Over the decades, Mario’s cartoons acquired an individual identity and he was soon embellishing the pages of India’s best known newspapers and magazines published from Bombay and I recall being introduced to his work in mofussil India in the early 1960’s through the pages of the now forgotten Illustrated Weekly of India. Most of his work has been grouped in the form of personal visual diaries that range from Goa and Bombay to New York and Paris and as the artist notes, where others took recourse to word, he recorded his life through images.

Viruosity

Well-known critic Ranjit Hoskote in his brief essay on Mario’s art makes a perceptive observation when he avers: “I am not given to hyperbole; believe me when I say that Mario’s Diaries provide the connoisseur of images with very rare excitement. Every page comes at us with ebullient energy…these superbly executed drawings and watercolours, [some] made when the artist was in his early 20s, are proposals for the narration of a world that is at once intensely local and unselfconsciously international in its tenor.” We can take Hoskote’s word as gospel. One minor quibble though — some of the Portuguese captions could have been translated into English.

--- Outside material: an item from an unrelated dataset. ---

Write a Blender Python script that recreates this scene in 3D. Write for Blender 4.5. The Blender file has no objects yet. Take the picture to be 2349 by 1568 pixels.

The pompous politician, the buxom secretary, the winsome Goan lass — Mario’s images have now become legendary but there is more to the man than being just a cartoonist. He is an artist of rare virtuosity and his huge body of work includes some very poignant portraits and vibrant murals. There is a strong case to accord Mario his rightful place in the National Gallery of Modern Art and the Mumbai branch would be the appropriate place to begin with.

The last word on Mario must go to Nissim Ezekiel, who in a very brief but poetic introduction to a 1968 book on the artist confessed: “The total effect on me of an hour with Mario’s cartoons is hallucinatory. I feel exalted. The ego collapses. I no longer trust the commonplace images of the world as it appears to my eyes but accept the images in the mirror of Mario’s art.”